Petroleum Reservoir Geo-mechanics
1. To what extent, whether the common assumption of principal stress falling in the vertical plane - with other two stresses falling in the horizontal plane – would remain to be justified - in a reservoir - that has undergone – ‘strong structural deformation’ such as folding/salt-diapirism?
Feasible to capture ‘stress arching’ (non-homogeneous stress distributions) in such circumstances?
Do we still require a relatively complex tectonic fabric and stress history analysis (folds, lateral deformation history, faults) in order to determine the principal stress directions and their relative magnitudes?
OR
ML/AI has a role to play with in deducing the magnitude and directions of stresses?
OR
Do we have a well-developed ‘stress measurement methods’ that could be used repeatedly during ‘reservoir development’?
OR
Whether the deconvolution of changes in velocities and amplitudes over time in cases with changes in pressure or temperature – have really been useful – so far – in ‘successfully’ estimating stress changes or fabric changes (dilation and de-cementation) – towards calibrating THM models?

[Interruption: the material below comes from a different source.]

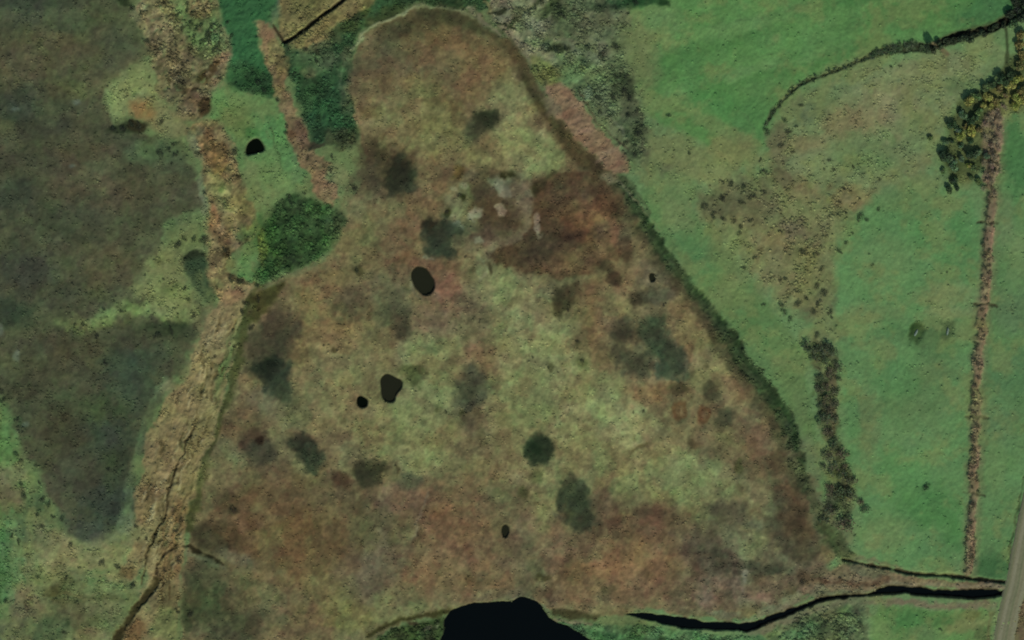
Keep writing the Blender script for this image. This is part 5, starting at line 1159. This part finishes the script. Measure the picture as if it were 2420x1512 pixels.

2. Although, reservoirs such as ‘North Sea Chalk’ and ‘California Diatomite’ with high-porosity materials; and ‘rocks such as intensely fractured granites or vesicular basalts’ – represent only a small fraction of world’s petroleum resources; whether ‘reservoir geo-mechanics’ is given due weightage - ‘every time, explicitly’ - during characterization
(apart from the focus on stress evolution; sand production management; hydraulic fracturing; borehole stability; casing shear; subsidence; & thermal stimulation – involving THMC coupling)
of either ‘unconsolidated sandstones’; or, ‘naturally fractured carbonate reservoirs’, which correspond to over 70% of world’s liquid petroleum reservoirs (including conventional oil), which essentially remain associated with
(a) viscous or immobile oils;
(b) higher temperatures, pressures and depth; and
(c) ‘reservoir materials that are weak, intensely fractured, or highly compressible’?
3. To what extent, the “passive or indirect” inference of ‘scalar state properties’ (pressure, temperature, porosity); and ‘material properties’ (transport properties, strength & deformability) using correlations to ‘strain wave properties’; ‘geophysical log responses’; ‘index tests’; and ‘responses to in-situ flow or fracture tests’ – as against the direct ‘in-situ measurements’ or ‘core measurements’ – really dilute the geo-mechanical behavior of a petroleum reservoir?
4. While coring a specimen from increased depths (3 – 5 km) and stresses (40 – 70 MPa), there will be unavoidable micro-damage resulting from differential strains either @ grain- or @ crystal-scale, which damage the core ‘irreversibly’ and subsequently affecting the mechanical properties.
Is there an improved way to address the quality of core sample considering the issues of heterogeneity, scale and representativeness?